» What you will do:
Please print the full listing exactly.

» Given material:
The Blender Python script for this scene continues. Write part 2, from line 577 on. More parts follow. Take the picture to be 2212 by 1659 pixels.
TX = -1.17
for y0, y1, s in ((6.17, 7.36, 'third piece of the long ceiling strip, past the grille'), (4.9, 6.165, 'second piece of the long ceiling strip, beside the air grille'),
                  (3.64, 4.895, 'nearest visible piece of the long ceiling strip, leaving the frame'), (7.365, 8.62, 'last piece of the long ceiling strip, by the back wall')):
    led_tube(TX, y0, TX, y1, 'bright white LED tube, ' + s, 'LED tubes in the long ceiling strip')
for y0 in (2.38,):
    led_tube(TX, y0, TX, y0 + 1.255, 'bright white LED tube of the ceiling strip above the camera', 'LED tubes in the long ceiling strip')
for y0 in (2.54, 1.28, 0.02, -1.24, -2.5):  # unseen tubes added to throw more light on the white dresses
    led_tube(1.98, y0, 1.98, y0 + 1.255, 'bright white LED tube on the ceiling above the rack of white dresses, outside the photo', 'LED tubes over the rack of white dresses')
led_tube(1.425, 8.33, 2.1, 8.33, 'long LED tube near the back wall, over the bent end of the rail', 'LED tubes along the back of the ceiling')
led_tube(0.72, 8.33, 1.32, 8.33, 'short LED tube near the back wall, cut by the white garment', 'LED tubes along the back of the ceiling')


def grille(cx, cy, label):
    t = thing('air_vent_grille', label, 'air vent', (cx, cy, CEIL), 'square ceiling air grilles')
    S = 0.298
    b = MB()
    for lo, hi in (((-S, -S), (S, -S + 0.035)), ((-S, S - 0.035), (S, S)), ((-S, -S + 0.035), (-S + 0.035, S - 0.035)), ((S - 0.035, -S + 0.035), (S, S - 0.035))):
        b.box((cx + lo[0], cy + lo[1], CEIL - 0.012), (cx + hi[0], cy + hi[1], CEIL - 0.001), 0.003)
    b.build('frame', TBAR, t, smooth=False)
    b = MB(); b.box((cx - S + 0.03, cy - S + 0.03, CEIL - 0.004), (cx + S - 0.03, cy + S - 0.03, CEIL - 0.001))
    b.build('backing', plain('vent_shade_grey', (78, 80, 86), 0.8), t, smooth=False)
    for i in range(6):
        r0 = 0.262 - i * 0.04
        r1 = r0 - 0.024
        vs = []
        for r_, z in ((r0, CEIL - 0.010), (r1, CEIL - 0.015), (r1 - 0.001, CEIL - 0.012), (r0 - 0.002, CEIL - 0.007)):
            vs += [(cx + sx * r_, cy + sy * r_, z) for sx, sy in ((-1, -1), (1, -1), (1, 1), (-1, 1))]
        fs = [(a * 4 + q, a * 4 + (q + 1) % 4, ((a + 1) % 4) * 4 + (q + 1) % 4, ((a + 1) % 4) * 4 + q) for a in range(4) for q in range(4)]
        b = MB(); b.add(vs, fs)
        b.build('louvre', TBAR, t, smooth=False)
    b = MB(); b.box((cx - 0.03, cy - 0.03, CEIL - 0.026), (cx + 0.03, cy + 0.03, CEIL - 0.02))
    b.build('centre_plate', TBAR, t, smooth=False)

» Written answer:
The Blender Python script for this scene continues. Write part 2, from line 577 on. More parts follow. Take the picture to be 2212 by 1659 pixels.
TX = -1.17
for y0, y1, s in ((6.17, 7.36, 'third piece of the long ceiling strip, past the grille'), (4.9, 6.165, 'second piece of the long ceiling strip, beside the air grille'),
                  (3.64, 4.895, 'nearest visible piece of the long ceiling strip, leaving the frame'), (7.365, 8.62, 'last piece of the long ceiling strip, by the back wall')):
    led_tube(TX, y0, TX, y1, 'bright white LED tube, ' + s, 'LED tubes in the long ceiling strip')
for y0 in (2.38,):
    led_tube(TX, y0, TX, y0 + 1.255, 'bright white LED tube of the ceiling strip above the camera', 'LED tubes in the long ceiling strip')
for y0 in (2.54, 1.28, 0.02, -1.24, -2.5):  # unseen tubes added to throw more light on the white dresses
    led_tube(1.98, y0, 1.98, y0 + 1.255, 'bright white LED tube on the ceiling above the rack of white dresses, outside the photo', 'LED tubes over the rack of white dresses')
led_tube(1.425, 8.33, 2.1, 8.33, 'long LED tube near the back wall, over the bent end of the rail', 'LED tubes along the back of the ceiling')
led_tube(0.72, 8.33, 1.32, 8.33, 'short LED tube near the back wall, cut by the white garment', 'LED tubes along the back of the ceiling')


def grille(cx, cy, label):
    t = thing('air_vent_grille', label, 'air vent', (cx, cy, CEIL), 'square ceiling air grilles')
    S = 0.298
    b = MB()
    for lo, hi in (((-S, -S), (S, -S + 0.035)), ((-S, S - 0.035), (S, S)), ((-S, -S + 0.035), (-S + 0.035, S - 0.035)), ((S - 0.035, -S + 0.035), (S, S - 0.035))):
        b.box((cx + lo[0], cy + lo[1], CEIL - 0.012), (cx + hi[0], cy + hi[1], CEIL - 0.001), 0.003)
    b.build('frame', TBAR, t, smooth=False)
    b = MB(); b.box((cx - S + 0.03, cy - S + 0.03, CEIL - 0.004), (cx + S - 0.03, cy + S - 0.03, CEIL - 0.001))
    b.build('backing', plain('vent_shade_grey', (78, 80, 86), 0.8), t, smooth=False)
    for i in range(6):
        r0 = 0.262 - i * 0.04
        r1 = r0 - 0.024
        vs = []
        for r_, z in ((r0, CEIL - 0.010), (r1, CEIL - 0.015), (r1 - 0.001, CEIL - 0.012), (r0 - 0.002, CEIL - 0.007)):
            vs += [(cx + sx * r_, cy + sy * r_, z) for sx, sy in ((-1, -1), (1, -1), (1, 1), (-1, 1))]
        fs = [(a * 4 + q, a * 4 + (q + 1) % 4, ((a + 1) % 4) * 4 + (q + 1) % 4, ((a + 1) % 4) * 4 + q) for a in range(4) for q in range(4)]
        b = MB(); b.add(vs, fs)
        b.build('louvre', TBAR, t, smooth=False)
    b = MB(); b.box((cx - 0.03, cy - 0.03, CEIL - 0.026), (cx + 0.03, cy + 0.03, CEIL - 0.02))
    b.build('centre_plate', TBAR, t, smooth=False)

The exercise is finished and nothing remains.